In country trafficking In the UK this includes sophisticated methods of targeting girls as young as 11 or 12. Younger men, often teenagers themselves, will befriend girls in places where young people naturally congregate – such as shopping malls, video arcades, fast food outlets, parks or even outside schools. Children from any background can be targeted. The girls are then passed up the hierarchy and may be entangled in violent sexual abuse, in flats or other places by the time they are 13. There are few prosecutions, despite its being plainly against the law. It is very difficult to quantify the extent of this scandal, but in one region of England alone in the past 3 years over 100 families have been devastated by what has happened to their daughter. We believe that these figures are indicative of a far bigger problem. For further information on in country trafficking do be in touch with our sister charity CROP

Trafficked persons are victims of crime and violation of their human dignity. Sex trafficking is a worldwide crime and it is almost always a form of organised crime. Traffickers face few risks and can earn huge profits by taking advantage of large numbers of poor vulnerable people.

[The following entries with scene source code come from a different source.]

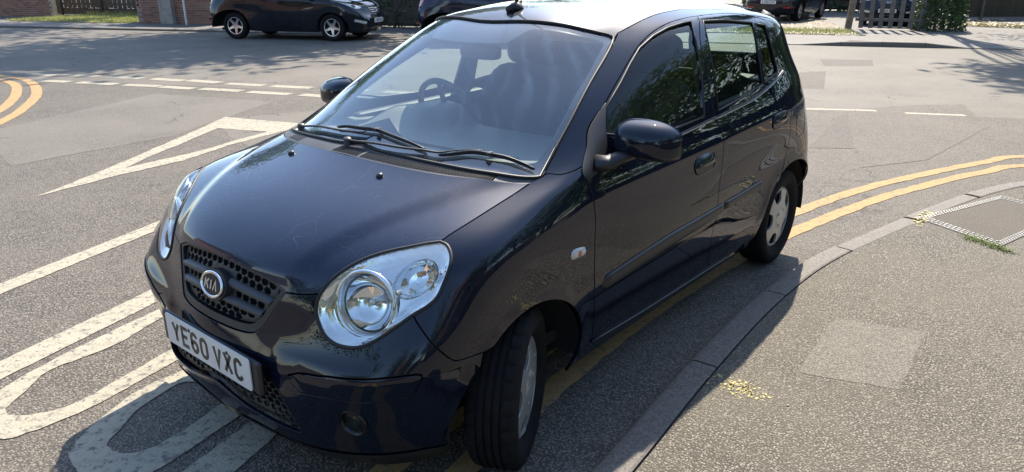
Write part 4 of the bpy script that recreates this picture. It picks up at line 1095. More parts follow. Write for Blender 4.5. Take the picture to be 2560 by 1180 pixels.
o = band('yellow_line', crv(lineB, 6), .098, .0034, M['yellow_line']); o = band('yellow_line', crv(lineA, 6), .098, .0034, M['yellow_line'])
# double yellow at the far-left corner
lo = [(-1.6, -15.0), (-2.0, -13.2), (-2.28, -11.9), (-2.34, -10.9), (-1.95, -9.45), (-1.37, -8.22), (-.88, -7.45), (-.2, -6.6)]
li = [(-1.35, -14.8), (-1.78, -13.0), (-2.04, -11.7), (-2.10, -10.85), (-1.80, -9.75), (-1.40, -8.80), (-1.10, -8.25), (-.6, -7.5)]
band('yellow_line', crv(lo, 6), .13, .0034, M['yellow_line']); band('yellow_line', crv(li, 6), .13, .0034, M['yellow_line'])
# give-way dashes across the mouth of the side road
for row in ('dash0', 'dash1'):
    D = [[np.array(a), np.array(b)] for a, b in GD[row]]
    d = (D[-1][1]-D[1][0]); d = d/np.linalg.norm(d); last = D[-1]
    for k in range(3):
        a = last[1]+d*.26; last = [a, a+d*.66]; D.append(last)
    for a, b in D:
        v = (b-a)/np.linalg.norm(b-a); w = np.array([v[1], -v[0]])*.10
        sheet('give_way_dash', [tuple(a+w), tuple(b+w), tuple(b-w), tuple(a-w)], .0036, M['white_line'], rag=.008, dens=.08)
for a, b in GD['dashR']+[[(-8.75, 1.35), (-9.3, 2.4)]]:
    a = np.array(a); b = np.array(b); v = (b-a)/np.linalg.norm(b-a); w = np.array([v[1], -v[0]])*.055
    sheet('lane_dash', [tuple(a+w), tuple(b+w), tuple(b-w), tuple(a-w)], .0036, M['white_line'], rag=.006, dens=.08)
for k in ('M1', 'M2', 'bar'): sheet('road_marking', GD[k], .0036, M['white_line'], rag=.004, dens=.03)
sheet('road_marking', [tuple(p) for p in crv(GD['U1o'], 4)]+[tuple(p) for p in crv(GD['U1i'], 4)], .0036, M['white_line'], rag=.004, dens=.03)
sheet('road_marking', [tuple(p) for p in crv(GD['U2o'], 4)]+[tuple(p) for p in rev(crv(rev(GD['U2i']), 4))][::-1][::-1], .0036, M['white_line'], rag=.004, dens=.03)
sheet('give_way_triangle', GD['triO'], .0036, M['white_line'], [GD['triI']], rag=.008, dens=.08)

# inspection cover on the pavement
cv = [np.array(p) for p in GD['cover2']]
ic = empty('inspection_cover', (0, 0, 0)); tag(ic, 'square tarmac-filled inspection cover with ribbed iron edges near the kerb', 'manhole cover')
cvc = sum(cv)/4
def quadpt(a, b):   # bilinear in cover
    return (cv[0]*(1-a)+cv[1]*a)*(1-b)+(cv[3]*(1-a)+cv[2]*a)*b
fr = MB(); rb_ = MB()
for r_ in range(3):
    e = .012+r_*.030
    for (p0, p1) in (((e, e), (1-e, e)), ((1-e, e), (1-e, 1-e)), ((1-e, 1-e), (e, 1-e)), ((e, 1-e), (e, e))):
        A = quadpt(*p0); Bq = quadpt(*p1); L = np.linalg.norm(Bq-A); n = int(L/.030); d = (Bq-A)/L; ang = math.atan2(d[1], d[0])
        for k in range(n):
            c_ = A+d*(k+.5+(.3 if r_ % 2 else 0))*L/n; rb_.box((c_[0], c_[1], KH+.003), (.018, .011, .005), ang)
sheet('cover_frame', [tuple(quadpt(0, 0)), tuple(quadpt(1, 0)), tuple(quadpt(1, 1)), tuple(quadpt(0, 1))], KH+.0016, M['iron'], [[tuple(quadpt(.09, .09)), tuple(quadpt(.91, .09)), tuple(quadpt(.91, .91)), tuple(quadpt(.09, .91))]], parent=ic, kind=None)
sheet('cover_infill', [tuple(quadpt(.09, .09)), tuple(quadpt(.91, .09)), tuple(quadpt(.91, .91)), tuple(quadpt(.09, .91))], KH+.0022, M['cover_fill'], parent=ic, kind=None)
o = rb_.build('iron_ribs', M['iron_edge'], ic); o['kind'] = 'stuff'

# ---------------------------------------------------------------- the parked black car (front axle at x = 0, nose towards +x)
BODY = Body(CN)
EV = lambda uv: BODY.ev(uv[:, 0], uv[:, 1])
kia = empty('parked_car', (0, 0, 0))
tag(kia, 'glossy black five-door hatchback parked close by the kerb, filling the foreground', 'car', 'parked cars')
K = car_panels(kia, BODY, None)
wheel_liners(kia, BODY)
def at(u, v, off=0.0):
    P, N = BODY.ev(np.array([float(u)]), np.array([float(v)])); return P[0]+N[0]*off, N[0]

# wheels
steel_wheel(kia, 1, rad(26), .55, (.012, .716, .274)); steel_wheel(kia, -1, rad(23), .2, (0, -.697, .277))
steel_wheel(kia, 1, 0, .62, (-2.372, .690, .277)); steel_wheel(kia, -1, 0, .1, (-2.372, -.690, .277))
m = MB(); m.box((-1.15, 0, .20), (3.3, 1.15, .06)); m.box((0, 0, .28), (.10, 1.2, .08)); m.box((-2.37, 0, .27), (.09, 1.2, .07)); m.build('underbody', M['dark'], kia)

# grille
def front_map(off):
    def f(yz):
        uv = BODY.inv([(0, abs(p[0]), p[1]) for p in yz], (1, 2), 0, 4.5, .8, 6.6)
        s_ = np.where(yz[:, 0] < 0, -1., 1.)
        P, N = BODY.ev(np.array([q[0] for q in uv])*s_, np.array([q[1] for q in uv]))
        # exactly centred columns
        return P+N*off, N
    return f
def table_map(off, y1, z0, z1):
    """fast front map: interpolates a table"""
    ys = np.linspace(0, y1, 25); zs = np.linspace(z0, z1, 25); T = np.zeros((25, 25, 3)); TN = np.zeros((25, 25, 3))
    g = [(0, y, z) for y in ys for z in zs]
    uv = np.array(BODY.inv(g, (1, 2), 0, 4.5, .3, 6.6)); P, N = BODY.ev(uv[:, 0], uv[:, 1])
    T = P.reshape(25, 25, 3); TN = N.reshape(25, 25, 3)
    def f(yz):
        s_ = np.where(yz[:, 0] < 0, -1., 1.)
        a = np.clip(np.abs(yz[:, 0])/y1*24, 0, 23.999); b = np.clip((yz[:, 1]-z0)/(z1-z0)*24, 0, 23.999)
        i = a.astype(int); j = b.astype(int); fa = (a-i)[:, None]; fb = (b-j)[:, None]
        def L(A): return (A[i, j]*(1-fa)*(1-fb)+A[i+1, j]*fa*(1-fb)+A[i, j+1]*(1-fa)*fb+A[i+1, j+1]*fa*fb)
        Q, N2 = L(T), L(TN); N2 = N2/np.linalg.norm(N2, axis=1, keepdims=True)
        Q = Q.copy(); Q[:, 0] += off; Q[:, 1] = yz[:, 0]; Q[:, 2] = yz[:, 1]; N2 = N2.copy(); N2[:, 1] *= s_
        return Q, N2
    return f
grille = empty('grille', parent=kia)
def yz_of(uvs):
    P, N = BODY.ev(np.array([p[0] for p in uvs]), np.array([p[1] for p in uvs])); return [(p[1], p[2]) for p in P]
gt = yz_of(crv(UV['grille_top'][:-1]+[(0, 6.0)])); gl = yz_of(crv(UV['grille_low'][:-2]+[(.3, 3.9), (0, 3.9)]))
ghalf = join(gt, [], rev(gl)) if False else join(rev(gt), gl)      # centre top -> corner -> centre bottom
gfull = join(ghalf, [(-p[0], p[1]) for p in rev(ghalf[1:-1])])
gm = table_map(-.004, .42, .50, .80)
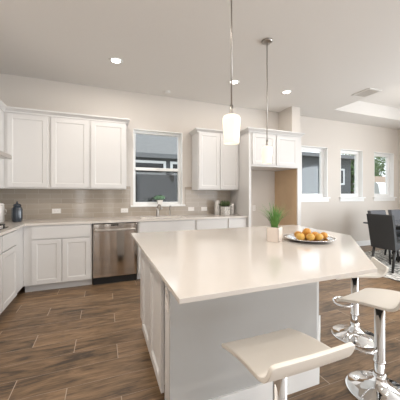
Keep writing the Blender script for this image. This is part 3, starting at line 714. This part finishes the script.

Trafficking generates vast wealth for criminals across the globe. Women, children and young men are exploited, deceived, enslaved and transported across national boundaries in order to supply a market which is growing in the countries of the developed world. Traffickers use the desire for travel, economic migration, adventure, new opportunities to entice vulnerable people into a movement across borders where their freedom and autonomy is erased. The situation is made worse by women's gendered lack of power in their own communities and the acceptance of sexual exploitation in countries across the globe as prostitution.

Further disenfranchisment takes place through restricted legal movement into the EU, where passports are removed, false identities given, threats made concerning the nature of the legal authorities in the country of destination. Furthermore the West's substantially unregulated sex industry leaves this abusive trade in bodies and lives developing in the shadows of our societies.

What some of our clients have said

“My boyfriend, well he brought me to Italy with two friends of his. He said it would be better for us in Italy. The night after we arrived he drove me to this area on the outskirts of the city (Naples) and told me to start working. There was nothing I could do. He and his two friends were watching me, making sure I did my work. After a year they said we are going to the UK, as they could make more money here. I didn’t want to have sex with all the men who came – there were sometimes 20 or more a day – but I was beaten if I didn’t work. In the end you just don’t care.. but now I am pregnant and I want to look after her or him. He/she is the only person I have in the world to love.”
Chaste Client

The reasons for the trade are complex, but the bottom line is simple. Communities of resistance are required at every level to combat this trade, and the churches are an obvious moral community to develop some of the modes of resistance and change.